Stated task
Quote the lines exactly, starting with the line that contains "Reconstruct this image" and ending with the line that contains "S.camera = cam", and leave out all other lines.

──────────

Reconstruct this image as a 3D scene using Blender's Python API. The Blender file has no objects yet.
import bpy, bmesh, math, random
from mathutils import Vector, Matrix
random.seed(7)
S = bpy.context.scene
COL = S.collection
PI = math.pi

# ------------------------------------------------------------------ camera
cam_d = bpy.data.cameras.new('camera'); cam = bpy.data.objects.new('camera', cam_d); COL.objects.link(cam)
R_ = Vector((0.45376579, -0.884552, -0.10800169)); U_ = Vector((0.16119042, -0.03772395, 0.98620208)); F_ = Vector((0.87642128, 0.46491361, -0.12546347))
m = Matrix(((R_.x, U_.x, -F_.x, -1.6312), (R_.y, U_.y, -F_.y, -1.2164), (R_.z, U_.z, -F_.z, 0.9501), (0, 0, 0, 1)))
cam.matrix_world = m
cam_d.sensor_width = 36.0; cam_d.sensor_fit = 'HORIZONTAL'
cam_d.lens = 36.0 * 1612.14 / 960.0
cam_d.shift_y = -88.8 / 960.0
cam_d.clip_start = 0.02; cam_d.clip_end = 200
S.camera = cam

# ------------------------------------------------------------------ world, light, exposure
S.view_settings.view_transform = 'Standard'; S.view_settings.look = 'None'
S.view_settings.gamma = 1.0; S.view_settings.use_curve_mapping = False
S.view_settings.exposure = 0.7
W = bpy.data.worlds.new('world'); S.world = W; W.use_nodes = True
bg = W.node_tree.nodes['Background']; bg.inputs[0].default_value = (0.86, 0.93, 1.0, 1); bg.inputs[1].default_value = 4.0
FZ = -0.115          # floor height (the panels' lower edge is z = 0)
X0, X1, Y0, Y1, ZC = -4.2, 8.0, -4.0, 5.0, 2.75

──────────

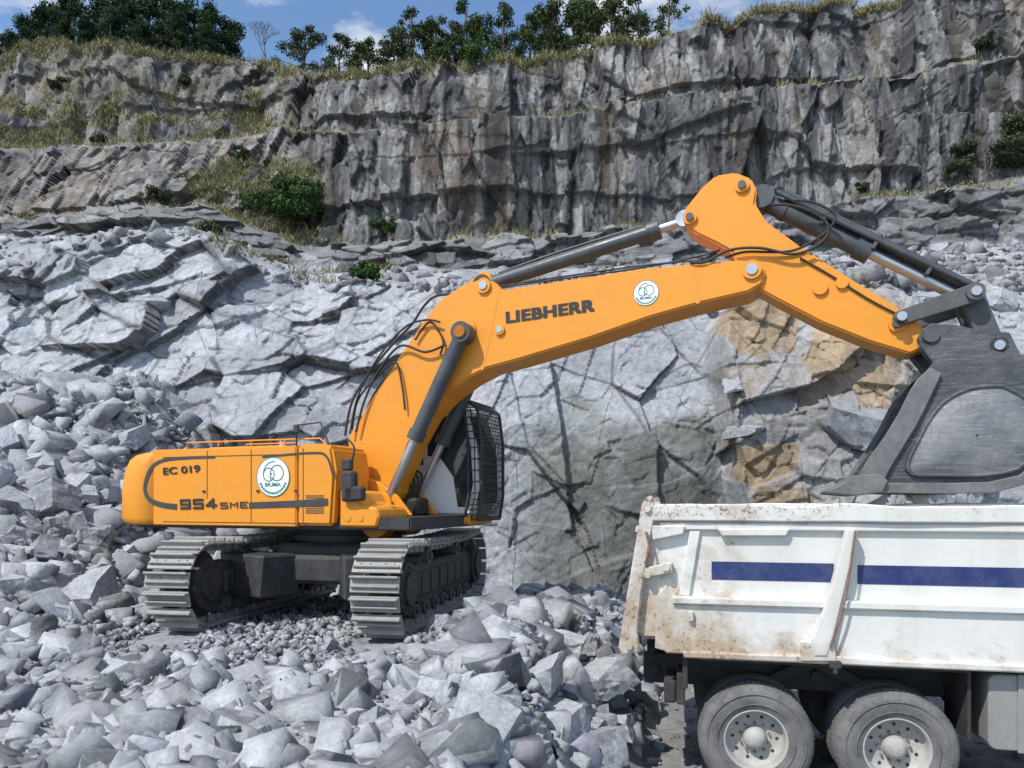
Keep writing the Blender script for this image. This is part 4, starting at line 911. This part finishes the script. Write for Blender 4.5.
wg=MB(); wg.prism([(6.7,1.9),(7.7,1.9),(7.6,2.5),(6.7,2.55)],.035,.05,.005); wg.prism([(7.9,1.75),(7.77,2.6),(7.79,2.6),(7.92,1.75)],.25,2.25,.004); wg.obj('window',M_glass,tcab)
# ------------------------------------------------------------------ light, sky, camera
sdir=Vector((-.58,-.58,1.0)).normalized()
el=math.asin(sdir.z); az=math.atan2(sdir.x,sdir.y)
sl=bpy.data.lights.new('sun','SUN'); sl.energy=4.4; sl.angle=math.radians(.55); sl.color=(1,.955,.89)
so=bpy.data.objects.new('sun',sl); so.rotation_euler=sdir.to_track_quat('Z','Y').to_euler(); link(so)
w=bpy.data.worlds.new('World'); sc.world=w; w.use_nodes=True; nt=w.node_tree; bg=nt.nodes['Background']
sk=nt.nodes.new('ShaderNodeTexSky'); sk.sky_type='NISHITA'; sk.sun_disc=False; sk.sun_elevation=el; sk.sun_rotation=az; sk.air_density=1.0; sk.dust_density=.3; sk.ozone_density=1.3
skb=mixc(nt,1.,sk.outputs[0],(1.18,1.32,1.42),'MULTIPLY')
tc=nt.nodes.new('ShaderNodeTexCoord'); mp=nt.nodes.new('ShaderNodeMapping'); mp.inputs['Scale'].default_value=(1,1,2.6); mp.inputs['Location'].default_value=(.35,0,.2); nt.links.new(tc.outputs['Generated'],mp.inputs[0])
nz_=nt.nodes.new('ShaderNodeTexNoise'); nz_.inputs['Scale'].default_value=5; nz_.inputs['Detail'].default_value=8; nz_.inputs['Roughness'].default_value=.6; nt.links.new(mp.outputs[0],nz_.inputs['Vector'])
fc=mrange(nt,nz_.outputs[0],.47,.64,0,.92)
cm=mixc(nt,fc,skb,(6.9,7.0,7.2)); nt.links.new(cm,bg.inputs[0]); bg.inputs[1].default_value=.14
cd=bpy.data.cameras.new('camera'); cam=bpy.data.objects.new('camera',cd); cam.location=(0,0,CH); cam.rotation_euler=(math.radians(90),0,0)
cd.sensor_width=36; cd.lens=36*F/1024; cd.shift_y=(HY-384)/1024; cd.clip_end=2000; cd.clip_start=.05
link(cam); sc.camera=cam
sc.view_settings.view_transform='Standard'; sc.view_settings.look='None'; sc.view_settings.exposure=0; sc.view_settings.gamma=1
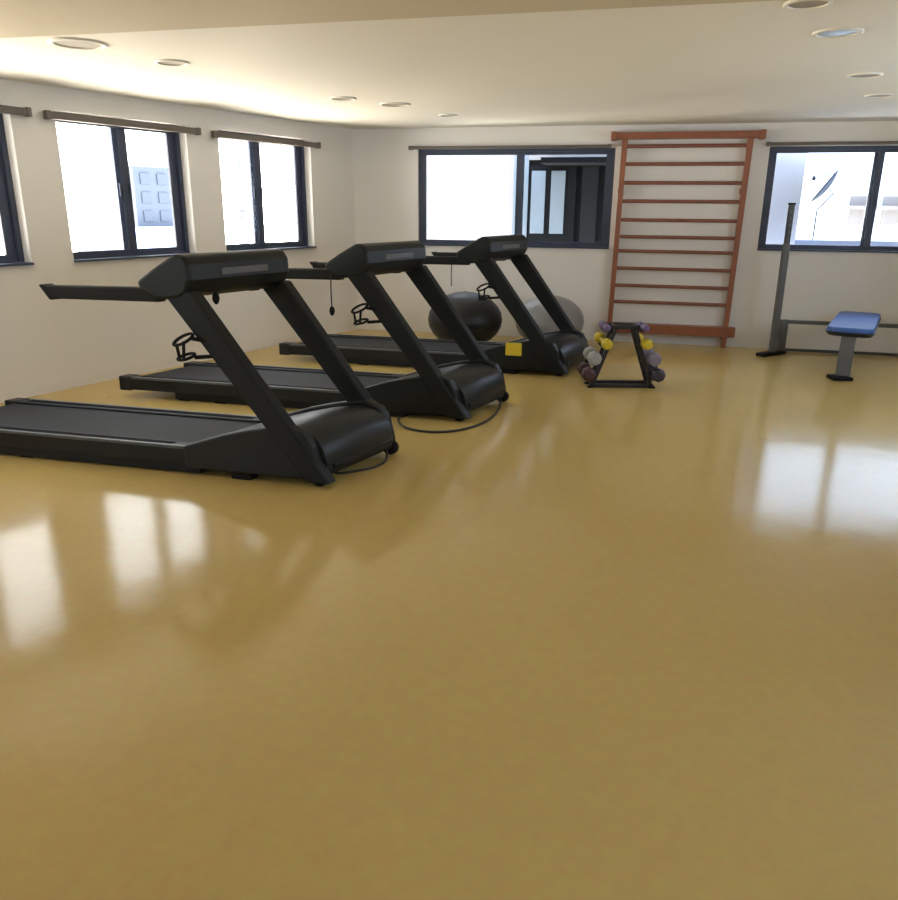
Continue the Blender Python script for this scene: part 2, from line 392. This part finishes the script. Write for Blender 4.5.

──────────

Solution to the exercise
Reconstruct this image as a 3D scene using Blender's Python API. The Blender file has no objects yet.
import bpy, bmesh, math, random
from mathutils import Vector, Matrix
random.seed(7)
S = bpy.context.scene
COL = S.collection
PI = math.pi

# ------------------------------------------------------------------ camera
cam_d = bpy.data.cameras.new('camera'); cam = bpy.data.objects.new('camera', cam_d); COL.objects.link(cam)
R_ = Vector((0.45376579, -0.884552, -0.10800169)); U_ = Vector((0.16119042, -0.03772395, 0.98620208)); F_ = Vector((0.87642128, 0.46491361, -0.12546347))
m = Matrix(((R_.x, U_.x, -F_.x, -1.6312), (R_.y, U_.y, -F_.y, -1.2164), (R_.z, U_.z, -F_.z, 0.9501), (0, 0, 0, 1)))
cam.matrix_world = m
cam_d.sensor_width = 36.0; cam_d.sensor_fit = 'HORIZONTAL'
cam_d.lens = 36.0 * 1612.14 / 960.0
cam_d.shift_y = -88.8 / 960.0
cam_d.clip_start = 0.02; cam_d.clip_end = 200
S.camera = cam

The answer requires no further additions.